Unless those billions in asset price increases buy less consumables than they did before QE, there isn't any inflation in the US yet, it just means Americans are richer.


You are reading what you want into this article, without thinking critically.

The article states that 1% of Europe's reserves are in yuan, and they increased it by $611 million, which is about 1% of that 1%. Meaning 0.01% of the total 6.9 Trillion.

And furthermore, the US has not really been printing money. It has been going into debt, to similar effect, but not to such an extent that the overall price levels are being affected. The price of a loaf of bread is still about the same from year to year.

There are particular industries that are seeing rising prices, like healthcare, education, and real estate as a result of many factors, none of which involve the money supply.


>this is also an effect of US isolationism and America first rhetoric

This is completely backwards.

>meaning you can't print like crazy and export your inflation in the world.

This is why other countries are moving away from the US dollar as the reserve currency (and the petrodollar as a medium of exchange for oil and other commodities). For decades we have been coercing countries, both kinetically (Iraq, Libya) and through less violent means (economic threats, access to SWIFT, ect) to use the dollar. Much of the rest of the world is tired of being coerced into using the dollar (and by extension, propping up the dollar and the US financial system through artificial demand for dollars) when alternatives (such as the Yaun) are becoming available.

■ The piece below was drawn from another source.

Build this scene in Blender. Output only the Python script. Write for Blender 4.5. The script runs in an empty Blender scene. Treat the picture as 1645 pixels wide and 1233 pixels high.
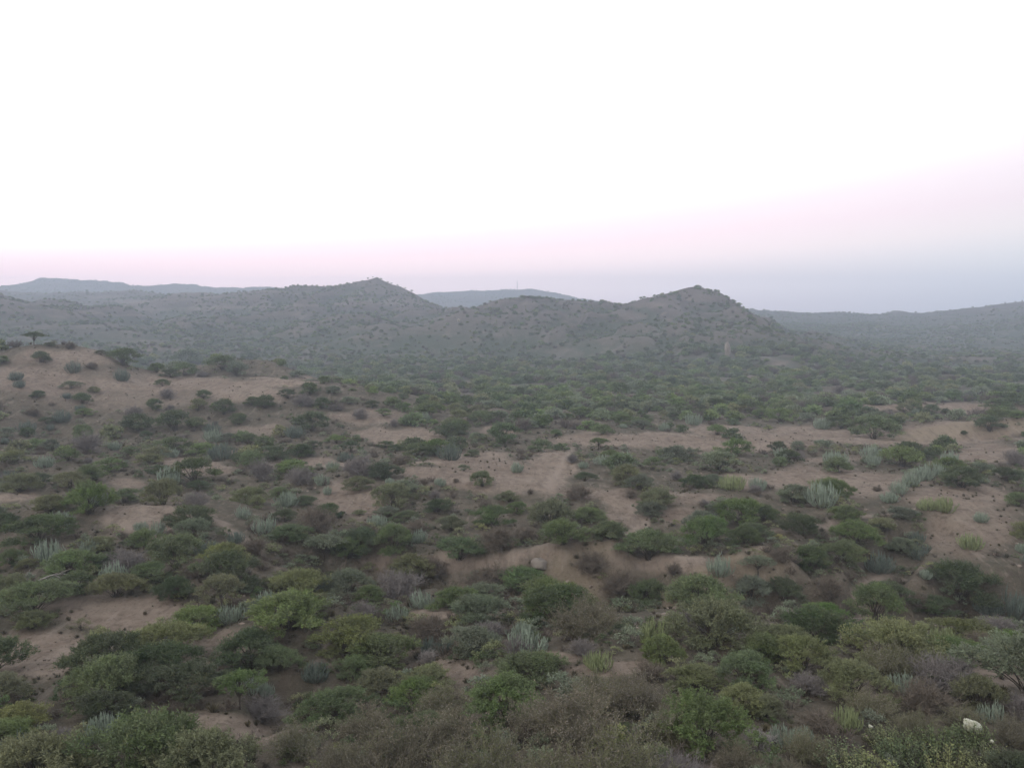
import bpy, math, random
import numpy as np

# ------------------------------------------------------------------ camera, sky, light
scene = bpy.context.scene
PITCH = math.radians(4.67)
FPX = 1645 / 2 / math.tan(math.radians(30))      # focal length in photo pixels
CAM_Z = 15.0
cam_d = bpy.data.cameras.new("camera")
cam_d.sensor_width = 36.0
cam_d.angle = math.radians(60)
cam_d.clip_end = 20000
cam_d.clip_start = 0.1
cam = bpy.data.objects.new("camera", cam_d)
scene.collection.objects.link(cam)
cam.location = (0, 0, CAM_Z)
cam.rotation_euler = (math.radians(90) - PITCH, 0, 0)
scene.camera = cam

SUN_DIR = np.array([-0.62, -0.62, 0.48])         # towards the afterglow
SUN_DIR = SUN_DIR / np.linalg.norm(SUN_DIR)
sun_el = math.asin(SUN_DIR[2])
sun_az = math.atan2(SUN_DIR[0], SUN_DIR[1])

world = bpy.data.worlds.new("World")
scene.world = world
world.use_nodes = True
nt = world.node_tree
nt.nodes.clear()
def wn(t, **k):
    n = nt.nodes.new(t)
    for a, b in k.items():
        setattr(n, a, b)
    return n
def wmath(op, a, b=None, c=None, clamp=False):
    n = wn('ShaderNodeMath', operation=op, use_clamp=clamp)
    for i, v in enumerate((a, b, c)):
        if v is None: continue
        if isinstance(v, (int, float)): n.inputs[i].default_value = v
        else: nt.links.new(v, n.inputs[i])
    return n.outputs[0]
def ramp(fac, stops, interp='LINEAR'):
    n = wn('ShaderNodeValToRGB')
    cr = n.color_ramp
    cr.interpolation = interp
    while len(cr.elements) < len(stops): cr.elements.new(0.5)
    for e, (p, c) in zip(cr.elements, stops):
        e.position = p; e.color = (*c, 1)
    nt.links.new(fac, n.inputs[0])
    return n.outputs[0]
def wmix(fac, a, b, mode='MIX'):
    n = wn('ShaderNodeMix', data_type='RGBA', blend_type=mode)
    n.clamp_result = False
    if isinstance(fac, float): n.inputs[0].default_value = fac
    else: nt.links.new(fac, n.inputs[0])
    nt.links.new(a, n.inputs[6]); nt.links.new(b, n.inputs[7])
    return n.outputs[2]
tc = wn('ShaderNodeTexCoord')
sep = wn('ShaderNodeSeparateXYZ')
nt.links.new(tc.outputs['Generated'], sep.inputs[0])
X, Y, Z = sep.outputs
# the dusk sky opposite the sunset: earth shadow, pink belt (rising towards the south-east), pale glow, dim zenith
e = wmath('DIVIDE', Z, 0.5, clamp=True)
belt = wmath('DIVIDE', wmath('DIVIDE', e, wmath('EXPONENT', X)), 0.4, clamp=True)      # 0.5 = upper edge of the pink belt
east = ramp(belt, [(0.0, (0.84, 0.87, 0.98)), (0.035, (0.90, 0.92, 1.02)), (0.10, (1.16, 1.15, 1.19)), (0.175, (1.12, 1.08, 1.09)), (0.25, (1.16, 1.04, 1.03)),
                   (0.34, (1.12, 0.95, 1.00)), (0.425, (1.14, 1.00, 1.05)), (0.52, (1.21, 1.12, 1.16)), (0.66, (1.34, 1.33, 1.32)), (1.0, (1.36, 1.38, 1.38))])
west = ramp(belt, [(0.0, (2.4, 1.70, 1.85)), (0.25, (2.50, 1.78, 1.82)), (0.35, (2.20, 1.56, 1.62)), (0.435, (1.95, 1.52, 1.57)), (0.52, (1.85, 1.65, 1.65)),
                   (0.7, (1.65, 1.65, 1.62)), (1.0, (1.42, 1.42, 1.42))])
side = wmath('MULTIPLY_ADD', X, 1.0, 0.5, clamp=True)
zen = ramp(e, [(0.0, (1, 1, 1)), (0.66, (1, 1, 1)), (0.82, (0.80, 0.82, 0.88)), (1.0, (0.72, 0.76, 0.84))])
glow = wmix(1.0, wmix(side, west, east), zen, 'MULTIPLY')
sky = wn('ShaderNodeTexSky', sky_type='NISHITA')
sky.sun_disc = False
sky.sun_elevation = max(0.0, sun_el)
sky.sun_rotation = sun_az
sky.altitude = 100
bg1 = wn('ShaderNodeBackground'); bg1.inputs[1].default_value = 1.0
bg2 = wn('ShaderNodeBackground'); bg2.inputs[1].default_value = 0.004
nt.links.new(glow, bg1.inputs[0]); nt.links.new(sky.outputs[0], bg2.inputs[0])
add = wn('ShaderNodeAddShader')
nt.links.new(bg1.outputs[0], add.inputs[0]); nt.links.new(bg2.outputs[0], add.inputs[1])
wo = wn('ShaderNodeOutputWorld')
nt.links.new(add.outputs[0], wo.inputs[0])

sd = bpy.data.lights.new("sun", 'SUN')
sd.energy = 1.75
sd.angle = math.radians(70)
sd.color = (1.0, 0.93, 0.83)
so = bpy.data.objects.new("sun", sd)
scene.collection.objects.link(so)
from mathutils import Vector, Matrix
so.rotation_euler = Vector(tuple(SUN_DIR)).to_track_quat('Z', 'Y').to_euler()

scene.view_settings.view_transform = 'Standard'
scene.view_settings.look = 'None'
scene.view_settings.exposure = 0.08
scene.view_settings.gamma = 1.0
scene.render.engine = 'CYCLES'
scene.cycles.max_bounces = 6
scene.cycles.volume_bounces = 2
scene.cycles.transparent_max_bounces = 4

# ------------------------------------------------------------------ numeric helpers
def hash2(ix, iy, seed):
    h = (ix.astype(np.int64) * 374761393 + iy.astype(np.int64) * 668265263 + seed * 1442695041) & 0x7fffffff
    h = ((h ^ (h >> 13)) * 1274126177) & 0x7fffffff
    h = ((h ^ (h >> 16)) * 1911520717) & 0x7fffffff
    return ((h ^ (h >> 15)) & 0xffff) / 65535.0
def vnoise(x, y, seed=0):
    ix = np.floor(x); iy = np.floor(y)
    fx = x - ix; fy = y - iy
    fx = fx * fx * fx * (fx * (fx * 6 - 15) + 10); fy = fy * fy * fy * (fy * (fy * 6 - 15) + 10)
    a = hash2(ix, iy, seed); b = hash2(ix + 1, iy, seed); c = hash2(ix, iy + 1, seed); d = hash2(ix + 1, iy + 1, seed)
    return (a + (b - a) * fx + (c - a) * fy + (a - b - c + d) * fx * fy) * 2 - 1
def fbm(x, y, octv=4, seed=0, gain=0.5):
    s = 0; a = 1.0
    for o in range(octv):
        c, q = math.cos(0.7 * o), math.sin(0.7 * o)
        s = s + a * vnoise((x * c - y * q) * 2 ** o + 17.3 * o, (x * q + y * c) * 2 ** o - 9.1 * o, seed + o)
        a *= gain
    return s
def sstep(a, b, x):
    t = np.clip((x - a) / (b - a), 0, 1)
    return t * t * (3 - 2 * t)
CP, SP = math.cos(PITCH), math.sin(PITCH)
def ray(u, v):
    a = (np.asarray(u, float) - 822.5) / FPX; b = -(np.asarray(v, float) - 616.5) / FPX
    return np.stack([a, CP + b * SP, -SP + b * CP], -1)
def pt(u, v, r):
    """world point on the sight line of photo pixel (u, v), r metres ahead of the viewpoint"""
    d = ray(u, v); d = d / d[..., 1:2]
    return np.array([0, 0, CAM_Z]) + d * np.asarray(r, float)[..., None]
def proj(p):
    q = p - np.array([0, 0, CAM_Z])
    f = q[..., 1] * CP - q[..., 2] * SP; up = q[..., 1] * SP + q[..., 2] * CP
    return 822.5 + FPX * q[..., 0] / f, 616.5 - FPX * up / f, f

# ------------------------------------------------------------------ terrain
# every ridge: crest points (photo column, photo row, metres ahead), foot width in front / behind, profile power, roughness
RIDGES = [
 ([(-700,470,1185),(-200,462,1343),(0,461,1343),(40,455,1343),(66,445,1343),(100,448,1343),(180,451,1343),(212,458,1343),(240,459,1343),(290,454,1343),(340,461,1343),(430,461,1343),(560,474,1382),(700,486,1422)],330,300,1.2,6),
 ([(560,490,1443),(660,474,1443),(700,469,1443),(760,467,1443),(830,464,1443),(850,463,1443),(885,469,1443),(945,481,1443),(1010,489,1406),(1100,500,1406)],330,250,1.1,5),
 ([(1100,505,960),(1180,495,920),(1250,500,880),(1300,503,880),(1372,500,880),(1402,508,880),(1425,503,880),(1440,496,880),(1462,504,880),(1522,500,864),(1560,493,840),(1645,485,800),(1760,475,760),(2100,462,720),(2600,460,720)],420,400,1.35,4),
 ([(-500,452,882),(-150,458,840),(0,466,840),(60,470,840),(130,469,798),(200,466,773),(270,472,722),(330,485,672)],340,240,1.2,6),
 ([(-420,450,460),(-150,452,440),(-60,464,430),(0,479,420),(40,494,410),(80,519,395),(120,548,370)],120,120,1.25,3),
 ([(140,566,540),(190,522,570),(238,484,595),(275,472,600),(380,470,600),(440,464,600),(480,456,600),(520,460,600),(560,455,600),(605,442,600),(640,457,602),(662,470,604),(700,493,606),(740,509,608),(800,511,608)],225,110,1.22,5.5),
 ([(770,508,520),(800,496,500),(830,485,470),(880,477,450),(940,483,440),(1000,487,430),(1040,477,430),(1080,470,430),(1105,462,430),(1125,461,430),(1152,467,430),(1182,486,430),(1217,513,428),(1262,537,424),(1300,552,418),(1345,572,410)],128,85,1.15,4.0),
 ([(-300,548,125),(-120,558,128),(0,561,130),(60,551,133),(110,551,135),(155,562,137),(215,590,140),(300,606,138),(450,608,134),(520,620,130),(600,660,122),(650,690,112),(720,722,98)],62,40,1.25,0.9),
 ([(215,600,168),(260,592,168),(320,586,168),(370,577,168),(425,578,167),(470,602,160)],22,30,1.2,0.5),
 ([(95,832,57),(125,819,58.5),(160,813,59.5),(230,811,60),(300,818,60),(350,836,58),(405,876,53.5)],9,7,0.9,0.12),
 ([(-120,790,64),(0,793,63),(40,801,62),(75,812,60)],6,7,1.0,0.1),
 ([(500,985,39),(540,972,40),(600,966,42),(680,976,41),(740,1000,37)],5,5,1.1,0.1),
 ([(700,945,46),(760,953,46),(830,965,45),(880,985,42)],3.5,3.5,1.1,0.1),
 ([(1435,703,112),(1480,689,113),(1540,679,114),(1600,672,115),(1665,672,115),(1800,682,114)],4.0,16,0.62,0.12),
 ([(1080,662,150),(1120,656,150),(1250,661,150),(1400,650,150),(1560,649,150),(1700,640,150),(1850,640,150)],18,22,1.2,0.3),
 ([(470,790,75),(530,770,77),(580,785,75),(600,810,71)],8,8,1.1,0.2),
 ([(830,885,52),(870,879,53),(920,872,54),(960,862,55)],2.6,7,0.7,0.1),
 ([(990,893,51),(1060,907,50),(1130,902,51),(1230,880,54)],2.4,7,0.8,0.1),
]
RIDGE3 = []
for pts_, wf, wb, pw, ro in RIDGES:
    a = np.array(pts_, float)
    RIDGE3.append((pt(a[:, 0], a[:, 1], a[:, 2]), wf, wb, pw, ro))
GULLY = pt(*np.array([(560,905,53),(650,918,52),(760,925,51),(880,935,50),(985,925,51),(1050,945,49),(1200,965,48),(1300,985,47.5),(1385,1003,46.5),(1500,985,48),(1720,975,50),(2000,960,52)], float).T)
GULLY2 = pt(*np.array([(1385,1000,47),(1392,960,50),(1410,930,54),(1450,905,58),(1500,880,62)], float).T)
GULLY3 = pt(*np.array([(690,1010,38),(640,1060,34),(500,1080,33),(440,1110,30)], float).T)
YS = np.array([-4000, -60, -20, 0, 2.5, 6, 12, 18, 24, 32, 40, 50, 60, 70, 85, 110, 150, 220, 300, 500, 1000, 1800, 2800, 5000.])
ZL = np.array([10, 13, 13.4, 13.4, 12.9, 10.5, 6.5, 3.6, 1.9, 0.9, 0.1, -0.6, -0.9, -0.8, -0.6, -1.0, -2.0, -4.0, -5.0, -4.0, -2.0, 0, 0, 0])
ZR = np.array([10, 13, 13.4, 13.4, 12.9, 10.5, 6.9, 4.6, 3.7, 3.0, 0.9, -2.0, -1.2, 0.1, -0.2, -1.2, -2.2, -4.0, -5.0, -4.0, -2.0, 0, 0, 0])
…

Much of our crazy printing and exportation of inflation has come exactly because of the countless trillions we have wasted (in the last 15 years alone) in our fruitless and amoral attempt to control the world at the point of a gun. Ironically, and not coincidentally, our desperate (and costly) attempts to maintain control of the globe are hastening the decline of our influence, both politically and economically.


"Abandoning" Ukraine (a funny way of describing sending them a ton of weapons) has little to do with it.